Problem to work on: Gather every line in the records below that contains the word "Write".

╭─ Exercise inputs

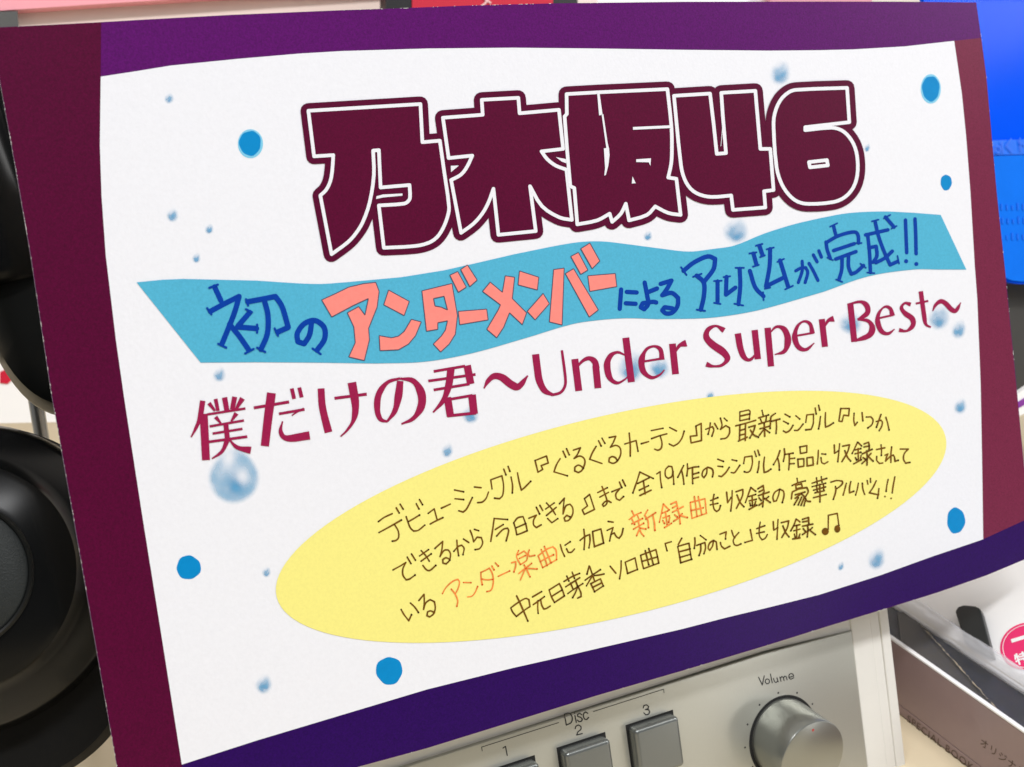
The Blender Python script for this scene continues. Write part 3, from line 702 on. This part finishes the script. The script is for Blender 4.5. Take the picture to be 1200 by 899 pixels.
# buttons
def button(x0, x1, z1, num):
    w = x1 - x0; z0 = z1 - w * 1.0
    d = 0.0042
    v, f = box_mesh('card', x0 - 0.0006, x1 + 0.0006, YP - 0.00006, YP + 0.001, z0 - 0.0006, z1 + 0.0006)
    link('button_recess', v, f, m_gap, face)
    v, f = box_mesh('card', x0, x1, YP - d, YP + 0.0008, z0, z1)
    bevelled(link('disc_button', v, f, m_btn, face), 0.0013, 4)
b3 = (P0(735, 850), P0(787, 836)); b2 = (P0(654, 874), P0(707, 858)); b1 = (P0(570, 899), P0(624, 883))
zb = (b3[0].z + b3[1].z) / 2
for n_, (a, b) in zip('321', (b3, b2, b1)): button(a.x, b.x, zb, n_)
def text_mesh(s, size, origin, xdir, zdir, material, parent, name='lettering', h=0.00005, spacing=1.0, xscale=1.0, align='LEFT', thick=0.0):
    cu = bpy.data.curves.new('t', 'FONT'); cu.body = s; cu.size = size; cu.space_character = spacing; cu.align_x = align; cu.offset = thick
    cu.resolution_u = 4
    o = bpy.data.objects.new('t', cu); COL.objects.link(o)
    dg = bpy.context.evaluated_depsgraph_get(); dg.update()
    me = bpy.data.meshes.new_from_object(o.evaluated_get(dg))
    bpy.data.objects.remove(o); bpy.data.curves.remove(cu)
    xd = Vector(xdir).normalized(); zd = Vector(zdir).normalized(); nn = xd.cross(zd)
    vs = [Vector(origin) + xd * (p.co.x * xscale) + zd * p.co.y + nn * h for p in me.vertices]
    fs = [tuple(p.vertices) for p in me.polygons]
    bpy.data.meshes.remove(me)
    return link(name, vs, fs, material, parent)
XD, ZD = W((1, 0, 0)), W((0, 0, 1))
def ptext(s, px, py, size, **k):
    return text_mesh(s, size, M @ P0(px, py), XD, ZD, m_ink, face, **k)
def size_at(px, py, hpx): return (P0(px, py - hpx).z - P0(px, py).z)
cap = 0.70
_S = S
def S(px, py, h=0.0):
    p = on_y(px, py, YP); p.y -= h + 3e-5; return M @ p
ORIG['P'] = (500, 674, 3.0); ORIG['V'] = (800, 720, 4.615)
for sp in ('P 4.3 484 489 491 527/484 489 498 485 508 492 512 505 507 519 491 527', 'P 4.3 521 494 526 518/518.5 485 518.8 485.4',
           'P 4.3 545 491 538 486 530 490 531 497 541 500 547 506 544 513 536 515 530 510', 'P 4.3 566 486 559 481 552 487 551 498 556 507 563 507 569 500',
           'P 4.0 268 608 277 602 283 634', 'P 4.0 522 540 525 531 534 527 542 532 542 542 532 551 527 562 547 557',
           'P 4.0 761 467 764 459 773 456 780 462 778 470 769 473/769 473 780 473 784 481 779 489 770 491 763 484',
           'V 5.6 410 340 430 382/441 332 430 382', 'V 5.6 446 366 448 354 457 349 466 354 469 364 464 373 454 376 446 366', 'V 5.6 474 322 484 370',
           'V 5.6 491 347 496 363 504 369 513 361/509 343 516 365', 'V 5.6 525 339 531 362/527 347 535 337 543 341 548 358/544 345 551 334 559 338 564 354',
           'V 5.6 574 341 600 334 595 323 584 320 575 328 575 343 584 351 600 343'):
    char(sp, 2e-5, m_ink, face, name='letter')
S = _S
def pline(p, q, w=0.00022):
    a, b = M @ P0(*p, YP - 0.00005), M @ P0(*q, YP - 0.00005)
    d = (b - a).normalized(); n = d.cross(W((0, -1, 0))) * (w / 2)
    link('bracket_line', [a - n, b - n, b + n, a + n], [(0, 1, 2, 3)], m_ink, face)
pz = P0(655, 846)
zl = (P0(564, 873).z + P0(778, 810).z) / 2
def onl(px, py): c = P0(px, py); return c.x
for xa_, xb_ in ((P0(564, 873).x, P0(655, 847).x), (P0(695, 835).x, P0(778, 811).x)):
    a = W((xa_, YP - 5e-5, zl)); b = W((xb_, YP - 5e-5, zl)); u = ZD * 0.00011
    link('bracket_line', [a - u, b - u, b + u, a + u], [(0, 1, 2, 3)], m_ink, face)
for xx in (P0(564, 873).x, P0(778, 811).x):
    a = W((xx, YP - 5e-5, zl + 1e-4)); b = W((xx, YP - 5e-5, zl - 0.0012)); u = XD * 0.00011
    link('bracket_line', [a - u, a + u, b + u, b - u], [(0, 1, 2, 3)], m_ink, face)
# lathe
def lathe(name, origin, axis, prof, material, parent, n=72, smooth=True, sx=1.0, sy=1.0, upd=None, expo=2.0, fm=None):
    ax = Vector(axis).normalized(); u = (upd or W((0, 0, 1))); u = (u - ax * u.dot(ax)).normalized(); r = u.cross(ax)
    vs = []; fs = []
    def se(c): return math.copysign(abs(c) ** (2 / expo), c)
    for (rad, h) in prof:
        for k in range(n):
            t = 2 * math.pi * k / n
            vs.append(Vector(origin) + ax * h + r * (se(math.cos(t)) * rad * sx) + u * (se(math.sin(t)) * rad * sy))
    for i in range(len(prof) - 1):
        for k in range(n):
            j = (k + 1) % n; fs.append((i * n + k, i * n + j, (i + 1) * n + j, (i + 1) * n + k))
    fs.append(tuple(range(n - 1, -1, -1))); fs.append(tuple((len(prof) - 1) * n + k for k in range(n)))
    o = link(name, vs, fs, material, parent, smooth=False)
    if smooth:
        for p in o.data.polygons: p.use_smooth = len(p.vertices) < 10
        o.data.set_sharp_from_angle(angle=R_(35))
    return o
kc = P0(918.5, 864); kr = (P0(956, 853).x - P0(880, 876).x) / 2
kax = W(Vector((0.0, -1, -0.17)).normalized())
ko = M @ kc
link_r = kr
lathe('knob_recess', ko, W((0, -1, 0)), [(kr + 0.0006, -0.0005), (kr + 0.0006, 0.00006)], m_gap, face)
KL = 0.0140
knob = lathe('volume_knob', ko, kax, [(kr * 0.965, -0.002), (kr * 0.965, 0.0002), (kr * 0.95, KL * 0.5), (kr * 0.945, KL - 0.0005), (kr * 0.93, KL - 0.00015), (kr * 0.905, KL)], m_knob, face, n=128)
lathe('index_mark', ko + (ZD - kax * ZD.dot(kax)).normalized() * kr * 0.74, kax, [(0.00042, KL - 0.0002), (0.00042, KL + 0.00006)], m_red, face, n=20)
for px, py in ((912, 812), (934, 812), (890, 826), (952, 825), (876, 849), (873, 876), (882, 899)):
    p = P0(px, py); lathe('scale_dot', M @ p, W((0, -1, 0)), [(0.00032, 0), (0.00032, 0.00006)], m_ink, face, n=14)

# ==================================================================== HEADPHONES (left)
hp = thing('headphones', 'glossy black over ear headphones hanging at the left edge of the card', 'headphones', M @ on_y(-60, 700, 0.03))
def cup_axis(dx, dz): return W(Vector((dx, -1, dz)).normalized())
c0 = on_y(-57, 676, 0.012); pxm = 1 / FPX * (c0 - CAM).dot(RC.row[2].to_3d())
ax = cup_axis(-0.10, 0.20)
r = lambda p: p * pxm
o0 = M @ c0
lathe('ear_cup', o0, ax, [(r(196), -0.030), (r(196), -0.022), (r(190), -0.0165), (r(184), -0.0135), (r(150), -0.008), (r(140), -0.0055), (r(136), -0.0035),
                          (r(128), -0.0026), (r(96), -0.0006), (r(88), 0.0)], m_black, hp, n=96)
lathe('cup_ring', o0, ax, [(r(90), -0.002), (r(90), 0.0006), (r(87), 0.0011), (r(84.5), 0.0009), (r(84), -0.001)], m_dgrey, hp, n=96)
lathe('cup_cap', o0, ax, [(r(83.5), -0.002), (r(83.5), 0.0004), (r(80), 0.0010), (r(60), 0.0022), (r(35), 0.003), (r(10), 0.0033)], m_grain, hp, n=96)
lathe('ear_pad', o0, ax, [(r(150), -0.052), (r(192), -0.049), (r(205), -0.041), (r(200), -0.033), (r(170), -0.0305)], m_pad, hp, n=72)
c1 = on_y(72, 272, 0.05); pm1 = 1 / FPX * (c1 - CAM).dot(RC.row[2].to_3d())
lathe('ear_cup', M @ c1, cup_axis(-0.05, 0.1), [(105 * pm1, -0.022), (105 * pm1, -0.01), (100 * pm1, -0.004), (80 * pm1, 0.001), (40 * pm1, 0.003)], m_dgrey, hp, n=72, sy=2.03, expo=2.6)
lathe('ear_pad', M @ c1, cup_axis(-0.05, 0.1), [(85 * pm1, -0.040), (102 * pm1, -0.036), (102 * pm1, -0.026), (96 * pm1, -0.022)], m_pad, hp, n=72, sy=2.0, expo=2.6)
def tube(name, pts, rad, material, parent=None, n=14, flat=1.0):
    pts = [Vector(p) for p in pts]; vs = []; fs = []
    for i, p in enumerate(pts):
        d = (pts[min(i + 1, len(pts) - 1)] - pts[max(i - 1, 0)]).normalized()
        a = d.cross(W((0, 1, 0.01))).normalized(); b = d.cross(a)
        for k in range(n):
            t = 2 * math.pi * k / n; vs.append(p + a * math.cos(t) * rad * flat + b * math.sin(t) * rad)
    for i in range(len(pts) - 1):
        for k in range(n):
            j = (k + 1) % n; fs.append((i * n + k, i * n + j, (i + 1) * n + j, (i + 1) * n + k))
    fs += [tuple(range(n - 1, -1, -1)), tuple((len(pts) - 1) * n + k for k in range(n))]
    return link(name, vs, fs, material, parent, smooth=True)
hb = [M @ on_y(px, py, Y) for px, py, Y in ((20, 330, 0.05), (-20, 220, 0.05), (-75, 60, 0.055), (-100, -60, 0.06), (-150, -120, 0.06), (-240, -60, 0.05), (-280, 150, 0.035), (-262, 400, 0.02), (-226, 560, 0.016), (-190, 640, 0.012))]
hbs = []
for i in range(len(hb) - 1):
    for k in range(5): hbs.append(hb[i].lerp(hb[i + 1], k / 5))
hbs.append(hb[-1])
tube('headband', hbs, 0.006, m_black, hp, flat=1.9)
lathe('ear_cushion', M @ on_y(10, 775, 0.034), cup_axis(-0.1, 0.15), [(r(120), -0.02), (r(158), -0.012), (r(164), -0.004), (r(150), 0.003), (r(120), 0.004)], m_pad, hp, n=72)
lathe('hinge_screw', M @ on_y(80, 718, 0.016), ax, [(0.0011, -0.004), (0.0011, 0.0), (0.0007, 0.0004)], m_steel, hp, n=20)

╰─
╭─ Exercise inputs

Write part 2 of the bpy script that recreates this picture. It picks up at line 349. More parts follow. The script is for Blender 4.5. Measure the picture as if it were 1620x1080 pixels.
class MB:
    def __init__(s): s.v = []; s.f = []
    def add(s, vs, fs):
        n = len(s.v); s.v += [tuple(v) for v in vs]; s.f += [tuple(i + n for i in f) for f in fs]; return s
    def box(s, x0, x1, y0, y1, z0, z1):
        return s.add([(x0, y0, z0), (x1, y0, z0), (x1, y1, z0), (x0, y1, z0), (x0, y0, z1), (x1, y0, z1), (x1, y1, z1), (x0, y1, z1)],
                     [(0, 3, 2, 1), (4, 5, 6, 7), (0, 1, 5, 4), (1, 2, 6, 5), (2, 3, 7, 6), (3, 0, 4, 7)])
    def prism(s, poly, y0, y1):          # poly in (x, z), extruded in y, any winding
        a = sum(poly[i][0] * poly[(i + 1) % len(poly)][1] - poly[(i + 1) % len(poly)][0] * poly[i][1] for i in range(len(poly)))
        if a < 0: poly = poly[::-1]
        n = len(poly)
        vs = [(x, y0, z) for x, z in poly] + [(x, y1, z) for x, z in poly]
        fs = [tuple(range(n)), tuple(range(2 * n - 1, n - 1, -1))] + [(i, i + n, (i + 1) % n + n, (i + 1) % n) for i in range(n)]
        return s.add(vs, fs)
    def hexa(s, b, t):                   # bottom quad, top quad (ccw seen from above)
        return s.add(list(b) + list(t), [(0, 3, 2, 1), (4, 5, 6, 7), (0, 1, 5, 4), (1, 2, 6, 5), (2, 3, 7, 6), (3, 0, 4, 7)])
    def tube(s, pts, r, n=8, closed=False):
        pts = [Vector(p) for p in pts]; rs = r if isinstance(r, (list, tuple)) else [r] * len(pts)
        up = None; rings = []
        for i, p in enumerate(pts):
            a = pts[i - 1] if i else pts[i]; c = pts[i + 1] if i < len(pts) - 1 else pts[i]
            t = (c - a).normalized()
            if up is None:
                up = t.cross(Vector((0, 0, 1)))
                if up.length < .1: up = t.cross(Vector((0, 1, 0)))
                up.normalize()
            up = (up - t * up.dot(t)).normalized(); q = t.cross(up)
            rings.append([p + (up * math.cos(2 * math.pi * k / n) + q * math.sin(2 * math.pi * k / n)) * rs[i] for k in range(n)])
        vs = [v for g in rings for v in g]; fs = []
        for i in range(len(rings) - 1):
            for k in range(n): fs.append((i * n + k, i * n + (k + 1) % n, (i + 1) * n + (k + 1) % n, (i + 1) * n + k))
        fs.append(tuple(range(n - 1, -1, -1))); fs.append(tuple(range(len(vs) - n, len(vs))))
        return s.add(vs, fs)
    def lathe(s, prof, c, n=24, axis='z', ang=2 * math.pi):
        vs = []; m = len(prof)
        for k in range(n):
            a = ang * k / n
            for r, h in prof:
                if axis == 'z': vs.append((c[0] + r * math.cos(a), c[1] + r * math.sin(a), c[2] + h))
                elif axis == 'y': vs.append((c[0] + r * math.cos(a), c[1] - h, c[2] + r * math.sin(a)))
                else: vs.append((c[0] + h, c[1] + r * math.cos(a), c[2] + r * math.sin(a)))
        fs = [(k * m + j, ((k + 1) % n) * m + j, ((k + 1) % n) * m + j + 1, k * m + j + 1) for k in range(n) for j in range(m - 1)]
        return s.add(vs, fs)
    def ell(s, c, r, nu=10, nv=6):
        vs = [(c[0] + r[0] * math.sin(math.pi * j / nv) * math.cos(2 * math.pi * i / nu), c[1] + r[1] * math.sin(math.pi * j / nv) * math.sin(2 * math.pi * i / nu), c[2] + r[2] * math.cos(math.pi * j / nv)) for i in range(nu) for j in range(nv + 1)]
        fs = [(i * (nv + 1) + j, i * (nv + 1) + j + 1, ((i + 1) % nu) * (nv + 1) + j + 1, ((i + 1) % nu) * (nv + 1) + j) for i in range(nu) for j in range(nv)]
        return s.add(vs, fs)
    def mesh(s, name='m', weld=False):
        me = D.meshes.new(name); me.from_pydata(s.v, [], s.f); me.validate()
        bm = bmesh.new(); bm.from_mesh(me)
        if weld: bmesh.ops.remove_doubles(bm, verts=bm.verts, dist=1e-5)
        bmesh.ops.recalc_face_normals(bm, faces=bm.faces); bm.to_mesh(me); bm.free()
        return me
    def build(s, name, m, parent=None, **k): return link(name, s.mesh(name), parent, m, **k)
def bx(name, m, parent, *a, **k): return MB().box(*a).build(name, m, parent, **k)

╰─

Written reply:
The Blender Python script for this scene continues. Write part 3, from line 702 on. This part finishes the script. The script is for Blender 4.5. Take the picture to be 1200 by 899 pixels.
Write part 2 of the bpy script that recreates this picture. It picks up at line 349. More parts follow. The script is for Blender 4.5. Measure the picture as if it were 1620x1080 pixels.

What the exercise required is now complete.